Managers direct progress. Managers and designers report on progress. When reporting on progress, there is a natural tendency to pull focus to recent activities. This tendency is partially because what has most recently been worked on and discussed lingers in collective memory and is subject to recency bias. What is current is fresh in our minds and can be described with the most possible detailed accuracy. The ability to draw upon minutiae leads to the proclivity to do so. Perhaps you have been to a meeting and experienced this phenomenon which occurs often in group forums.

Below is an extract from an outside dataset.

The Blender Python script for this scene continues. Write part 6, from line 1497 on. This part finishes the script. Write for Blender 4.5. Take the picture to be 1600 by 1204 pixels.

Everyone wants to report on breakthroughs. Breakthroughs are direct progress. Breakthroughs though happen infrequently and sporadically. In lieu of breakthroughs, an approach to demonstrating individual value is through perceived effort. Long-winded descriptiveness serves as a proxy for that effort.
Recency doesn't necessarily correlate with importance and busy doesn't necessarily correlate with effective. The mindset seems to be that a regular cadence of busyness is a functional input that equates to a predictable linear output of progress. Pushing on a brick wall is difficult and can be a real time suck but serves no goal (besides getting shapely glutes).
“Being busy is a form of laziness — lazy thinking and indiscriminate action” - Tim Ferriss
The biggest cause of perpetual busyness isn't a lack of resources or the nature of difficult work, as most think. This is evident when new personnel are added and the level of busyness doesn't decrease (Parkinson's law). Busyness is a byproduct of prioritization and discipline (the lack thereof). The best tool to alleviate the cycle of unproductive churn and long hours without an end is the urgent/important (Eisenhower) Matrix. Busyness is caused by letting the urgent take precedence over the important.
A coworker messages you "Taco Tuesday!" This is urgent! With every passing minute you don't reply with a GIF of a dancing taco, the message will lose impact. Is Taco Tuesday important? In the grand scheme of things, very. In this particular instance, no. Flash sales, TikTok, other people's agendas, these are urgent and unimportant time sucks that creep into our energy resources and ultimately inundate us. Like small holes in a ship, they only slow us down until they sink us.
Imminent deadlines force importance. When the luxury of time is stripped away, the urgent and important quadrant suddenly becomes paramount and the what and who crystal clear. The crunch time surrounding a deliverable changes the nature of trivialities from welcome distractions or small nuisances to key obstacles.
Deadlines are forced discipline. Self-imposed discipline is another, far better, strategy for focusing on the important. With self-imposed discipline, critical work needn't be compressed to the end when margins are tight and the opportunity to adapt is severely limited.
Busyness is a false idol. Busyness can look and feel good because it masquerades as progress under the linear progress delusion. Chasing shiny distractions is a busyness hallmark.
"All that glitters is not gold." - Aphorism
Busyness conflates quantity with quality. Some actually use busyness as procrastination to self-sabotage against progress because progress poses fear of ownership and going deeper into the realm of the unknown. The busyness mindset incentivizes short sightedness and waste instead of what's the most efficient and effective in the long run. Busyness begets more busyness. The busy ones, the scramblers, negatively impact the culture. They're creating more noise, kicking up more dust, getting in more face time and working longer hours during crunch time. In this way, they make the ones who aren't staying late, aren't vocalizing all the difficulties and aren't reinforcing a cycle of last-minute triaging actually look bad for being done on time. In a case of perverse incentives, the busyness people are rewarded as heroes for troubleshooting last minute and high visibility struggles caused by their own lack of proactiveness.
The mindset must be disciplined and fearless towards effectiveness. Let's get busy, nope, let's get effective.